30.06.2008
PRO ASYL zeigt Richterin am Amtsgericht München wegen Rechtsbeugung an
Leichtfertige Anordnung von Abschiebungshaft gegenüber Minderjährigen
Die von Rechtsanwalt Heinhold beim Landgericht München eingelegte Haftbeschwerde hat ergeben, dass die Haftanordnung durch Frau Redl aus mehreren Gründen offensichtlich rechtswidrig war:
- Die Richterin hatte die Freiheitsentziehung für einen längeren Zeitraum angeordnet als beantragt war.
- Es fand keine mündliche Anhörung des Betroffenen statt, obwohl dieses möglich gewesen wäre.
- Angesichts der Minderjährigkeit des Betroffenen und seines bisherigen Verhaltens war die Haftanordnung unverhältnismäßig.
Richterin Redl hat die Rechte des minderjährigen Irakers bewusst und besonders schwerwiegend missachtet. Welche verfassungsrechtliche Garantien im Bereich der Abschiebungshaft zwingend zu beachten sind, wurde den Haftrichtern der Amtsgerichte durch die obersten Gerichte wiederholt ins Stammbuch geschrieben. Über diese ihr bekannten Vorgaben hat sich die Richterin hinweggesetzt.
Seit Jahren kritisiert PRO ASYL die deutsche Praxis im Bereich der Abschiebungshaft: Diese wird zu oft, zu lang und zu leichtfertig verhängt. Die Entscheidung der Münchner Richterin ist ein besonders drastisches Beispiel: ohne Aktenkenntnis, ohne Anhörung des Betroffenen und länger als beantragt hat sie einen Minderjährigen eingesperrt. Ohne richterliche Kontrolle sind die Betroffenen wehrlos. Deswegen hat sich die bundesweite Flüchtlingsorganisation Mitte Juni 2008 zur Einreichung der Strafanzeige entschlossen.

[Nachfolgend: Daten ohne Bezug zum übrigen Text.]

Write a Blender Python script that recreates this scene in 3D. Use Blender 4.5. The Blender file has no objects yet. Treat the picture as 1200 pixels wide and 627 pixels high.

"Recht und Gesetz müssen gerade dann konsequent beachtet werden, wenn sie dem Schutze der Schwächsten in dieser Gesellschaft dienen - wie zum Beispiel minderjährigen Flüchtlingen, die vor der Abschiebung stehen." sagte Marei Pelzer, rechtspolitische Referentin von PRO ASYL.